Por Dr. Leonardo Luiz Pamplona
Tema pouco conhecido diz respeito à possibilidade da reformatio in pejus, expressão em latim que significa reforma para pior, nos processos administrativos, o que pode constituir surpresa ingrata para os administrados que utilizem a via da defesa ou do recurso administrativo.
Através do processo administrativo, as pessoas físicas ou jurídicas sujeitas ao poder de polícia do Estado, podem garantir a estrita observância dos princípios e leis que regem a Administração Pública, quando de um ato administrativo que os prejudique de qualquer maneira. Cabe especial atenção o direito formular novas alegações ou defesa quando houver decisão que agrave a sua situação enquanto recorrente.
Pra melhor compreensão do tema, importante a seguinte distinção. O processo administrativo pode ser classificado em: processo litigioso, caracterizado pela existência de conflito de interesses entre Administração e administrados; e processo não litigioso, ato de mero expediente realizado pela Administração Pública.
Sobrevindo decisão desfavorável em processo administrativo litigioso, o administrado tem direito de recorrer, hipótese em que a Administração Pública, ao analisar o recurso interposto, poderá aplicar sanção mais grave da que já foi aplicada, consoante prevê o artigo 64, da Lei n. 9.784/99:
Art. 64. O órgão competente para decidir o recurso poderá confirmar, modificar, anular ou revogar, total ou parcialmente, a decisão recorrida, se a matéria for de sua competência.
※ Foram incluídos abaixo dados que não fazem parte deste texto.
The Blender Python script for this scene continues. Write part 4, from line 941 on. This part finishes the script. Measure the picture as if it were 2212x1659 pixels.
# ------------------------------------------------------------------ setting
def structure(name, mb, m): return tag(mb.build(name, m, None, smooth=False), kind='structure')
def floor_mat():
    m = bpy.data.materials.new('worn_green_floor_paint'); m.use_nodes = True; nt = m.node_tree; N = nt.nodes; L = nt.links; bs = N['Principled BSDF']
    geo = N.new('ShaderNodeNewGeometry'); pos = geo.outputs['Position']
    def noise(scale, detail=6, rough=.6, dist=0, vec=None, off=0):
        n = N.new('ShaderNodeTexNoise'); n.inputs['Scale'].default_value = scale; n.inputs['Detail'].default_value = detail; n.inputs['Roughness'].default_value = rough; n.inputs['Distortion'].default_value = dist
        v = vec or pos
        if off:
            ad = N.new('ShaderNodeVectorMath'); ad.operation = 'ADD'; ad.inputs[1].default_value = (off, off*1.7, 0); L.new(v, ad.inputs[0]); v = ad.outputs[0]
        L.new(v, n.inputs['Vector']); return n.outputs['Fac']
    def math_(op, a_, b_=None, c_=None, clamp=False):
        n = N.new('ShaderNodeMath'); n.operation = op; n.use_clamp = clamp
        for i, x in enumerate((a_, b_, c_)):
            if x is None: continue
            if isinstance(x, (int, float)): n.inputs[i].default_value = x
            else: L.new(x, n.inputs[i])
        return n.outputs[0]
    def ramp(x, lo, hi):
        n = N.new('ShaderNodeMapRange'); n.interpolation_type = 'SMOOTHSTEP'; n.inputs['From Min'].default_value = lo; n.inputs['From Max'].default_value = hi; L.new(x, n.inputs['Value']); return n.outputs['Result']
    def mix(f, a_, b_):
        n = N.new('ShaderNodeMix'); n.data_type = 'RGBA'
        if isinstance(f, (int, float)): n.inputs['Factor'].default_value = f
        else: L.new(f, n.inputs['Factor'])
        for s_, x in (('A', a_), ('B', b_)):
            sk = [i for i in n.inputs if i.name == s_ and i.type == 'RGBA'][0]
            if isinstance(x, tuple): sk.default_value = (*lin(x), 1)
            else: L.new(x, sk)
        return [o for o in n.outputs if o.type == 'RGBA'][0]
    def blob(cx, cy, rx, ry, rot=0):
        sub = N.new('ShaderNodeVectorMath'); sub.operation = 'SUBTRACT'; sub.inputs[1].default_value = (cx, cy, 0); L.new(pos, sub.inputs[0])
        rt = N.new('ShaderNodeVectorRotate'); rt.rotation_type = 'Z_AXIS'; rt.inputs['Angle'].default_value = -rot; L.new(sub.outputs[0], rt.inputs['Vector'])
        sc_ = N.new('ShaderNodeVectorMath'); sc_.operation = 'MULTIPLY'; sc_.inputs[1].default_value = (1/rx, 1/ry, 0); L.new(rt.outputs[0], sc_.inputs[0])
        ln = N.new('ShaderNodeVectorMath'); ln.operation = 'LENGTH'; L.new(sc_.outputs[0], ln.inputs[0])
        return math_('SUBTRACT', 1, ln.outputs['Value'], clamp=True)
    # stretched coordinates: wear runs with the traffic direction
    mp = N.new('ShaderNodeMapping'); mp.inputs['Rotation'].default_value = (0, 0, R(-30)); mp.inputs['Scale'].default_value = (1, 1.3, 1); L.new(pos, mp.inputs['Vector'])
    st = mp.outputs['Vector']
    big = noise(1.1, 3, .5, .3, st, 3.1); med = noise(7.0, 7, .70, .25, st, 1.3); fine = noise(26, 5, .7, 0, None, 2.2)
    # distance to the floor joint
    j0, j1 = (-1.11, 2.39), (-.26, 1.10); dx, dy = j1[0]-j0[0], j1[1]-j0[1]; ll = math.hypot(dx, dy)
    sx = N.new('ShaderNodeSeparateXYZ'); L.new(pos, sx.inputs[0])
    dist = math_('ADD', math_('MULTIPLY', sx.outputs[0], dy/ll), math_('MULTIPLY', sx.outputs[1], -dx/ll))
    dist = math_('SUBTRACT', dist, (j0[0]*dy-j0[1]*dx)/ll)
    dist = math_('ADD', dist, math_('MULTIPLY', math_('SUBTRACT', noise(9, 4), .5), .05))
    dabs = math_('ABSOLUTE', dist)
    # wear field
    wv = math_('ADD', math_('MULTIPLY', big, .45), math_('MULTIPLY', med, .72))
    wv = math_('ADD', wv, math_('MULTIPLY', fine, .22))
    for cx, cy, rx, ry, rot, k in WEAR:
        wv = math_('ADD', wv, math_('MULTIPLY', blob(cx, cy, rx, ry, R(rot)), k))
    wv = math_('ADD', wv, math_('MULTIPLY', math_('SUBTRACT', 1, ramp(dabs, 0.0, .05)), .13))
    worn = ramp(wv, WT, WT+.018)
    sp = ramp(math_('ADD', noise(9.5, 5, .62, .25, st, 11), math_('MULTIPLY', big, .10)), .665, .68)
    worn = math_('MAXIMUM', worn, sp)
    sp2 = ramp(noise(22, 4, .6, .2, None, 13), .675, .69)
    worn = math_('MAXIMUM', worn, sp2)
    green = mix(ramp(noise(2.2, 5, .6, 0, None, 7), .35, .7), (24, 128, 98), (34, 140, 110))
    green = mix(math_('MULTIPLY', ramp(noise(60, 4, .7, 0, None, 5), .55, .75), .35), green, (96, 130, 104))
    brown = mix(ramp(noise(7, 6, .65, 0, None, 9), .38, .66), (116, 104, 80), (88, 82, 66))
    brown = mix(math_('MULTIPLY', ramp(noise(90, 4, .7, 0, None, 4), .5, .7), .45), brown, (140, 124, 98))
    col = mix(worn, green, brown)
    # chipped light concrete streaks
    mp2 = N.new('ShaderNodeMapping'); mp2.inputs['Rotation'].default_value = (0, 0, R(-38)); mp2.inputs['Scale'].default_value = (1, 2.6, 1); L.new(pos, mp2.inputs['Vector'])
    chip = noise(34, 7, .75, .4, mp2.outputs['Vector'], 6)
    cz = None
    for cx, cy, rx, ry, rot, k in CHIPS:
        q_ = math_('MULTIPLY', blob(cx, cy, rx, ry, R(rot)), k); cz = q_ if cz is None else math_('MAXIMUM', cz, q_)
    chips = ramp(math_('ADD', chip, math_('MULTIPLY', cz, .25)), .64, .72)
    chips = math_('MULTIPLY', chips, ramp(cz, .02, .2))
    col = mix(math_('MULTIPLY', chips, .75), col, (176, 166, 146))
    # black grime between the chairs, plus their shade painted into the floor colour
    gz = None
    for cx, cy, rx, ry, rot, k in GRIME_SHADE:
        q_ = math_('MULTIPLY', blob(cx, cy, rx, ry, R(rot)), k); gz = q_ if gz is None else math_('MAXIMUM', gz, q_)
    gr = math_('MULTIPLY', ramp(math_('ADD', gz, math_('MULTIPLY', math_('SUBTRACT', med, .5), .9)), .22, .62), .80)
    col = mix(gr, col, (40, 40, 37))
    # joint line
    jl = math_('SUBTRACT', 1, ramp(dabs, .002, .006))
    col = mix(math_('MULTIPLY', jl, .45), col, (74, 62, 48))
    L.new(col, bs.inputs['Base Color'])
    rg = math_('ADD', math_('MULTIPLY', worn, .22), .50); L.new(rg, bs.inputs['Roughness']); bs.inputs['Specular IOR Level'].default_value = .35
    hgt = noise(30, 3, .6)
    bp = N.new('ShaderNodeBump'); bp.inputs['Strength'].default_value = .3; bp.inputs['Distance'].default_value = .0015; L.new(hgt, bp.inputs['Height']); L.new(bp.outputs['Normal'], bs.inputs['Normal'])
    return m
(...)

Parágrafo único. Se da aplicação do disposto neste artigo puder decorrer gravame à situação do recorrente, este deverá ser cientificado para que formule suas alegações antes da decisão.
O princípio da não reformatio in pejus se fundamenta em disposição do Código de Processo Penal (Art. 617 do Decreto-Lei n.º 3.689) e também nos princípios que orientam o direito processual civil, vendando a reforma de decisão, que resulte no agravamento da situação do recorrente, na hipótese de apenas este ter recorrido.
Não obstante, no que cinge a aplicabilidade de tal princípio no processo administrativo, surge um embate entre direitos individuais e princípios norteadores da Administração Pública, já sanado pelo Superior Tribunal de Justiça, quando da análise do Recurso em Mandado de Segurança n.º 21.981, que entende possível a reforma da decisão, mesmo que prejudique o próprio recorrente, em sede de processo administrativo.
A Ministra Relatora, Eliana Calmon valeu-se do seguinte argumento para justificar a possibilidade do Poder Público, em sede de processo sob sua égide, reformar sua decisão anterior, ainda que em detrimento do próprio recorrente (“reformatio in pejus”) : – “o poder de auto-tutela da administração permite que ela própria anule os seus atos quando reconhecer que houve ilegalidade, ou os revogue por razões de conveniência e oportunidade, a qualquer tempo, antes de consolidado o prazo prescricional.”
Em outras palavras, a Ministra reconheceu que a possibilidade em questão é consequência direta do princípio da autotutela da Administração Pública, devendo, no entanto, cientificar o Administrado para oferecer alegações antes de decisão que possa agravar sua situação (Lei n. 9.784/99, art. 64, parágrafo único).
Contudo, somente poderá ocorrer o agravamento da decisão se este resultar de critérios objetivos relacionados ao controle de legalidade do ato administrativo sancionador. Em nenhuma hipótese a condição do Recorrente poderá ser agravada com base em critérios subjetivos do Julgador.
Em suma, a vedação da possibilidade da “reformatio in pejus” constituiria ofensa aos princípios basilares do regime jurídico administrativo, tais como indisponibilidade do interesse público e supremacia deste sobre o interesse privado. Tais princípios resultam no dever da Administração Pública de aplicar sanção mais gravosa, desde que vise modificar decisão embasada ou eivada de ilegalidade.
Desta forma, na análise de recurso administrativo, deve a Administração Pública buscar a verdade material, ainda que eventualmente resulte em sanção mais grave ao Recorrente, haja vista que lhe cabe confirmar, anular, revogar ou modificar a decisão recorrida sem vincular-se a pretensão das partes.
Observe-se que a aplicação da penalidade mais gravosa restringe-se tão somente quando se trata de recurso administrativo, sendo esta consequência do prevalecimento da verdade material em detrimento do interesse individual, desde que oportunizado ao Administrado o direito constitucional ao contraditório e ampla defesa, nos termos do citado parágrafo único, do art. 64, da Lei n. 9.784/99.
Em resumo, possível a aplicação da “reformatio in pejus” no processo administrativo, desde que, sob pena de nulidade do ato, a Administração Pública possibilite à Parte Recorrente, cientificando previamente, formular novas alegações antes de eventual decisão mais grave, e, ainda, que este gravame não se fundamente em critérios subjetivos do julgador, mas, em critérios objetivos e legais.